193 17. а) Злоупотребление властью, превышение власти, бездействие власти, а также халатное отношение к службе лица начальствующего состава Рабоче-Крестьянской Красной Армии, если деяния эти совершались систематически, либо из корыстных соображений или иной личной заинтересованности, а равно если они имели своим последствием дезорганизацию вверенных ему сил, либо порученного ему дела, или разглашение военных тайн, или иные тяжелые последствия, или хотя бы и не имели означенных последствий, но заведомо могли их иметь, или были совершены в военное время, либо в боевой обстановке, влекут за собой — лишение свободы на срок не ниже шести месяцев.
б) Те же деяния, при наличии особо отягчающих обстоятельств, влекут за собой — высшую меру социальной защиты.
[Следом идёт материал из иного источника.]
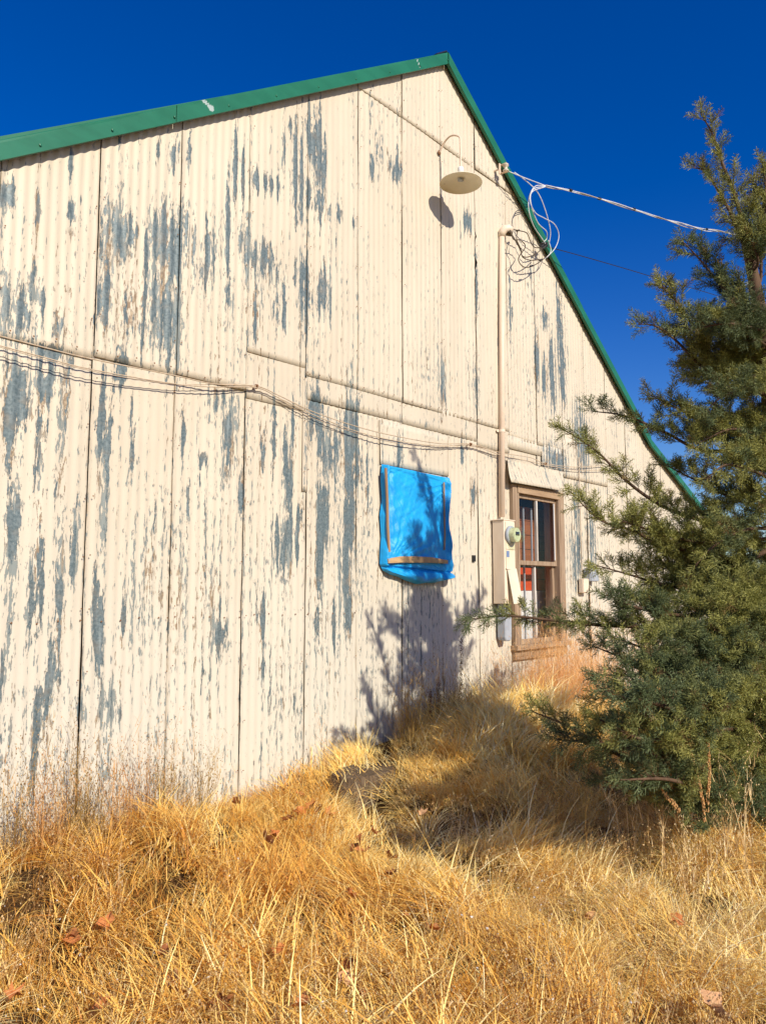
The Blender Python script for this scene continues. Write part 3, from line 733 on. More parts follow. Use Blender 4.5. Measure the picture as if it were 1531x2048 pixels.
def strip(pts, w, th, mat, name, y, parent):
    """flat lath through pixel points on plane y, w half widths"""
    b = MB(); P = [at(a, c, y) for a, c in pts]; n = len(P); V = []
    for i, p in enumerate(P):
        t = P[min(i+1, n-1)]-P[max(i-1, 0)]; t[1] = 0; t /= np.linalg.norm(t); nn = np.array((-t[2], 0, t[0])); ww = w[i] if hasattr(w, '__len__') else w
        for s_, d in ((1, 0), (-1, 0), (-1, th), (1, th)): V.append(p+nn*ww*s_+np.array((0, -d, 0)))
    F = [(0, 1, 2, 3), tuple(4*(n-1)+q for q in (3, 2, 1, 0))]
    for i in range(n-1):
        for k in range(4): F.append((4*i+k, 4*i+(k+1) % 4, 4*i+4+(k+1) % 4, 4*i+4+k))
    b.add(V, [tuple(reversed(f)) for f in F]); return b.build(name, mat, parent)
strip([(770, 936), (773, 1000), (774, 1050), (777, 1104)], .013, .012, M['batten'], 'batten', -.088, tarp)
strip([(886, 965), (887, 1020), (888, 1070), (887, 1100)], .007, .012, M['batten'], 'batten', -.086, tarp)
strip([(774, 1122), (800, 1119), (830, 1119), (860, 1120), (893, 1124)], [.020, .028, .029, .026, .017], .014, M['lath'], 'lath', -.088, tarp)

# ------------------------------------------------------------------ barn lamp
lz = at(920, 363, -.30)[2]
lamp = empty('barn_lamp', (0, -.02, at(876, 303)[2]), 'cream gooseneck barn lamp with wide shallow enamel shade on the gable', 'wall lamp')
LX = at(921, 362, -.305)[0]; LY = -.305
af = at(878, 305, -.03)
b = MB(); b.lathe([(.0, .0), (.024, .0), (.022, .006), (.012, .010), (.0, .010)], (af[0], -.028, af[2]), (0, -1, 0), 16); b.build('mounting_plate', M['rust'], lamp, True)
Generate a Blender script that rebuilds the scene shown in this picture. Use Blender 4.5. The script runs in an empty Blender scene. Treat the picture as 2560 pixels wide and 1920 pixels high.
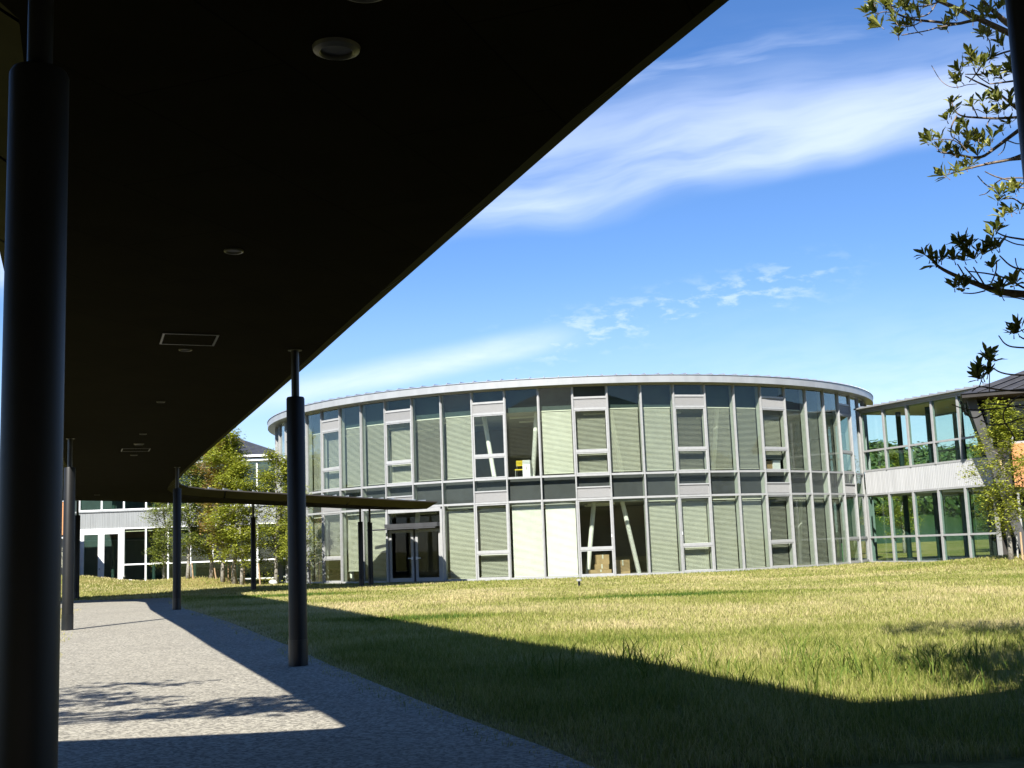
import bpy, bmesh, math, random
import numpy as np
from mathutils import Vector, Matrix, noise as mnoise
from mathutils.geometry import delaunay_2d_cdt
random.seed(7); np.random.seed(7)
R_ = math.radians
SC = bpy.context.scene
COL = SC.collection

# ------------------------------------------------------------------ camera, sky, sun, exposure
EYE = 1.3
F_PX, PITCH, ROLL = 2898.27, R_(7.9858), R_(-2.1343)      # focal length in photo pixels (2560 wide)
cam = bpy.data.cameras.new('camera')
cam.sensor_width = 36.0; cam.lens = F_PX/2560*36.0
cam.clip_start = 0.05; cam.clip_end = 3000
cam_o = bpy.data.objects.new('camera', cam); COL.objects.link(cam_o)
cam_o.matrix_world = Matrix.Translation((0,0,EYE)) @ Matrix.Rotation(math.pi/2+PITCH,4,'X') @ Matrix.Rotation(ROLL,4,'Z')
SC.camera = cam_o

def ray(px, py):
    x, y = px-1280.0, py-960.0
    c, s = math.cos(ROLL), math.sin(ROLL)
    x, y = x*c+y*s, -x*s+y*c
    X, u = x/F_PX, -y/F_PX
    c, s = math.cos(PITCH), math.sin(PITCH)
    return Vector((X, c-u*s, s+u*c))
def at(px, py, Y):
    """point of the place seen at a photo pixel, Y metres in front of the camera"""
    d = ray(px, py)
    return d*(Y/d.y)+Vector((0,0,EYE))

SUN_EL, SUN_AZ = 43.5, 196.3     # azimuth clockwise from +Y
LIGHT = Vector((0.281, 0.9597, 0)).normalized()
sun = bpy.data.lights.new('sun','SUN'); sun.energy = 5.0; sun.angle = R_(0.5); sun.color = (1.0,0.955,0.87)
sun_o = bpy.data.objects.new('sun', sun); COL.objects.link(sun_o)
ld = Vector((LIGHT.x*math.cos(R_(SUN_EL)), LIGHT.y*math.cos(R_(SUN_EL)), -math.sin(R_(SUN_EL))))
sun_o.rotation_euler = ld.to_track_quat('-Z','Y').to_euler()
sun_o.location = (0,0,60)

SC.view_settings.view_transform = 'Standard'; SC.view_settings.look = 'None'
SC.view_settings.exposure = 1.15; SC.view_settings.gamma = 1.0
SC.render.engine = 'CYCLES'
SC.cycles.use_denoising = True
SC.cycles.max_bounces = 10; SC.cycles.diffuse_bounces = 4; SC.cycles.transparent_max_bounces = 24; SC.cycles.glossy_bounces = 4
SC.cycles.caustics_reflective = False; SC.cycles.caustics_refractive = False
SC.cycles.sample_clamp_indirect = 6.0

class NT:
    """small helper to write node graphs"""
    def __init__(s, tree): s.t = tree; s.n = tree.nodes; s.l = tree.links
    def new(s, typ, **kw):
        n = s.n.new(typ)
        for k, v in kw.items(): setattr(n, k, v)
        return n
    def put(s, sock, v):
        if isinstance(v, bpy.types.NodeSocket): s.l.new(v, sock)
        elif v is not None: sock.default_value = v
    def math(s, op, a, b=None, c=None, clamp=False):
        n = s.new('ShaderNodeMath', operation=op, use_clamp=clamp)
        s.put(n.inputs[0], a)
        if b is not None: s.put(n.inputs[1], b)
        if c is not None: s.put(n.inputs[2], c)
        return n.outputs[0]
    def mix(s, fac, a, b, blend='MIX'):
        n = s.new('ShaderNodeMixRGB', blend_type=blend)
        s.put(n.inputs[0], fac); s.put(n.inputs[1], a); s.put(n.inputs[2], b)
        return n.outputs[0]
    def noise(s, vec, scale=5, detail=4, rough=0.55, dist=0.0):
        n = s.new('ShaderNodeTexNoise')
        if vec is not None: s.put(n.inputs['Vector'], vec)
        s.put(n.inputs['Scale'], scale); s.put(n.inputs['Detail'], detail); s.put(n.inputs['Roughness'], rough); s.put(n.inputs['Distortion'], dist)
        return n.outputs[0]
    def ramp(s, fac, pts):
        n = s.new('ShaderNodeValToRGB'); e = n.color_ramp.elements
        while len(e) < len(pts): e.new(0.5)
        for q, (p, c) in zip(e, pts):
            q.position = p; q.color = (c,c,c,1) if not hasattr(c,'__len__') else tuple(c)+(1,)*(4-len(c))
        s.put(n.inputs[0], fac); return n.outputs[0]
    def smooth(s, v, a, b):
        n = s.new('ShaderNodeMapRange', interpolation_type='SMOOTHSTEP')
        s.put(n.inputs[0], v); n.inputs[1].default_value = a; n.inputs[2].default_value = b
        return n.outputs[0]
    def comb(s, x, y, z=0.0):
        n = s.new('ShaderNodeCombineXYZ'); s.put(n.inputs[0], x); s.put(n.inputs[1], y); s.put(n.inputs[2], z); return n.outputs[0]

world = bpy.data.worlds.new('World'); SC.world = world; world.use_nodes = True
w = NT(world.node_tree); w.n.clear()
sky = w.new('ShaderNodeTexSky', sky_type='NISHITA', sun_disc=False, sun_elevation=R_(SUN_EL), sun_rotation=R_(SUN_AZ), air_density=1.0, dust_density=0.1, ozone_density=3.5, altitude=20)
tc = w.new('ShaderNodeTexCoord'); sp = w.new('ShaderNodeSeparateXYZ'); w.l.new(tc.outputs['Generated'], sp.inputs[0])
dx, dy, dz = sp.outputs
ay = w.math('MAXIMUM', w.math('ABSOLUTE', dy), 0.12)
u = w.math('DIVIDE', dx, ay); v = w.math('DIVIDE', dz, ay)
v2 = w.math('SUBTRACT', v, w.math('MULTIPLY', u, 0.135))
warp = w.noise(w.comb(w.math('MULTIPLY',u,2.0), w.math('MULTIPLY',v2,4.0), 0.0), 1.3, 3, .6)
v3 = w.math('ADD', v2, w.math('MULTIPLY', w.math('SUBTRACT', warp, 0.5), 0.10))
streak = w.noise(w.comb(w.math('MULTIPLY',u,2.2), w.math('MULTIPLY',v3,15.0), 3.1), 1.7, 5, .55, .0)
fine = w.noise(w.comb(w.math('MULTIPLY',u,8.0), w.math('MULTIPLY',v3,28.0), 7.7), 2.2, 5, .6, .0)
def bump(vv, c, lo, hi):
    a = w.smooth(vv, c-lo, c); b = w.smooth(vv, c+hi, c)
    return w.math('MULTIPLY', a, b)
b1 = bump(v3, 0.305, 0.035, 0.115)
b1 = w.math('MULTIPLY', b1, w.smooth(streak, 0.10, 0.75))
b2 = w.math('MULTIPLY', bump(v3, 0.372, 0.05, 0.07), w.smooth(streak, 0.45, 0.75))
vp = w.math('SUBTRACT', v, w.math('MULTIPLY', u, 0.20))
puff = w.noise(w.comb(w.math('MULTIPLY',u,38.0), w.math('MULTIPLY',v,92.0), 1.3), 1.0, 5, .6, .2)
b3 = w.math('MULTIPLY', bump(vp, 0.172, 0.036, 0.032), w.smooth(puff, 0.50, 0.70))
b3 = w.math('MULTIPLY', b3, w.math('MULTIPLY', w.smooth(u,-0.06,0.04), w.smooth(u,0.34,0.22)))
vs = w.math('SUBTRACT', v, w.math('MULTIPLY', u, 0.17))
b4 = w.math('MULTIPLY', bump(vs, 0.170, 0.016, 0.022), w.math('MULTIPLY', w.smooth(u,-0.3,-0.15), w.smooth(u,0.1,-0.03)))
hz = w.math('MULTIPLY', w.smooth(v, 0.23, 0.05), w.math('MULTIPLY', w.smooth(u,-0.05,0.4), w.smooth(fine,0.2,0.7)))
m = w.math('MULTIPLY', b1, 0.72)
m = w.math('MAXIMUM', m, w.math('MULTIPLY', b2, 0.55))
m = w.math('MAXIMUM', m, w.math('MULTIPLY', b3, 0.42))
m = w.math('MAXIMUM', m, w.math('MULTIPLY', b4, w.math('MULTIPLY_ADD', fine, 0.7, 0.2)))
m = w.math('ADD', m, w.math('MULTIPLY', hz, 0.42), clamp=True)
m = w.math('MULTIPLY', m, w.smooth(v, 0.0, 0.06))
hs = w.new('ShaderNodeHueSaturation'); hs.inputs['Saturation'].default_value = 1.20; hs.inputs['Hue'].default_value = 0.502
w.l.new(sky.outputs[0], hs.inputs['Color'])
SKY_STR = 0.074
skyc = w.mix(1.0, hs.outputs[0], (0.98,0.945,1.06,1), 'MULTIPLY')
skyc = w.mix(w.math('MULTIPLY', w.smooth(v, 0.26, 0.03), 0.30), skyc, (4.6,5.6,7.4,1))
colr = w.mix(m, skyc, (6.4,7.2,8.8,1))
bg = w.new('ShaderNodeBackground'); w.l.new(colr, bg.inputs[0]); bg.inputs[1].default_value = SKY_STR
wo = w.new('ShaderNodeOutputWorld'); w.l.new(bg.outputs[0], wo.inputs[0])

# ------------------------------------------------------------------ materials
def mat(name, base, rough=0.6, var=0.12, scale=8.0, metallic=0.0, spec=0.5, bump=0.0, bscale=60.0, second=None, stretch=(1,1,1), transl=None):
    m = bpy.data.materials.new(name); m.use_nodes = True
    n = NT(m.node_tree); p = n.n['Principled BSDF']
    tcn = n.new('ShaderNodeTexCoord'); mp = n.new('ShaderNodeMapping'); n.l.new(tcn.outputs['Object'], mp.inputs[0]); mp.inputs['Scale'].default_value = stretch
    nz = n.noise(mp.outputs[0], scale, 5, .6)
    b = (*base,1); d = (*second,1) if second else tuple(x*(1-var*1.6) for x in base)+(1,)
    l = (*base,1) if second else tuple(min(1,x*(1+var)) for x in base)+(1,)
    c = n.mix(n.smooth(nz,0.3,0.7), d, l)
    n.l.new(c, p.inputs['Base Color'])
    p.inputs['Roughness'].default_value = rough; p.inputs['Metallic'].default_value = metallic
    p.inputs['Specular IOR Level'].default_value = spec
    if bump:
        bn = n.new('ShaderNodeBump'); bn.inputs['Strength'].default_value = bump; bn.inputs['Distance'].default_value = 0.02
        n.l.new(n.noise(tcn.outputs['Object'], bscale, 4, .6), bn.inputs['Height']); n.l.new(bn.outputs[0], p.inputs['Normal'])
    if transl:
        tr = n.new('ShaderNodeBsdfTranslucent'); n.l.new(c, tr.inputs[0])
        mx = n.new('ShaderNodeMixShader'); mx.inputs[0].default_value = transl
        n.l.new(p.outputs[0], mx.inputs[1]); n.l.new(tr.outputs[0], mx.inputs[2])
        n.l.new(mx.outputs[0], n.n['Material Output'].inputs[0])
    return m

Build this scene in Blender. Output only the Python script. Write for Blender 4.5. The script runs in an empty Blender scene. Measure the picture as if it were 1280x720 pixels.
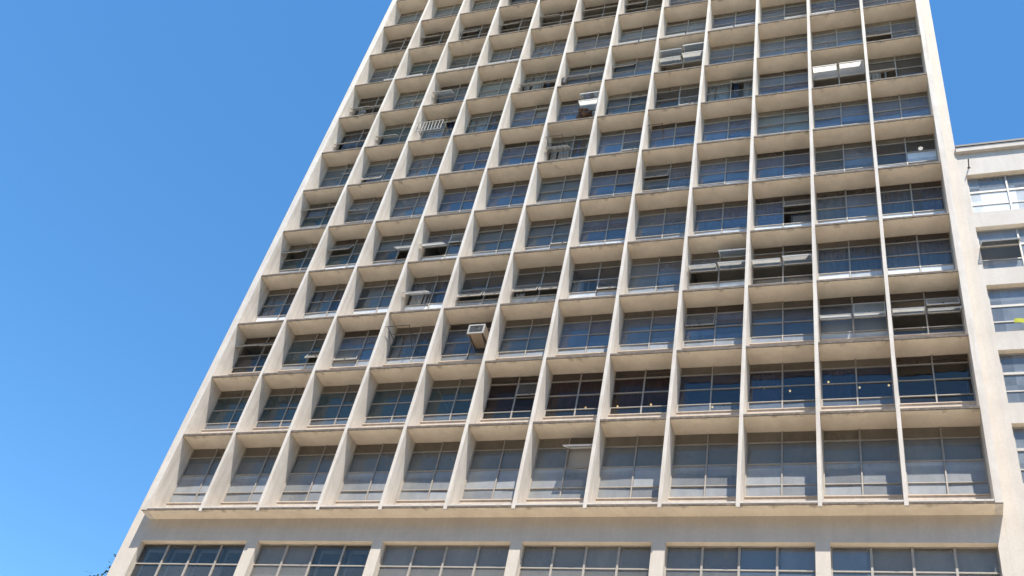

С 20.05.1936. лейтенант государственной безопасности Приказ НКВД СССР № 415 от 20.05.1936
С 21.12.1936. нач. 3 отделения ТО УНКВД ВСК Восточно-Сибирский край Приказ НКВД СССР от 21.12.1936
С 17.02.1938. нач. 1 отделения ДТО НКВД ж. д. им. Молотова. ж. д. им. Молотова Приказ НКВД СССР от 17.02.1938

По Грачёву и Науменко достоверной информации не обнаружил.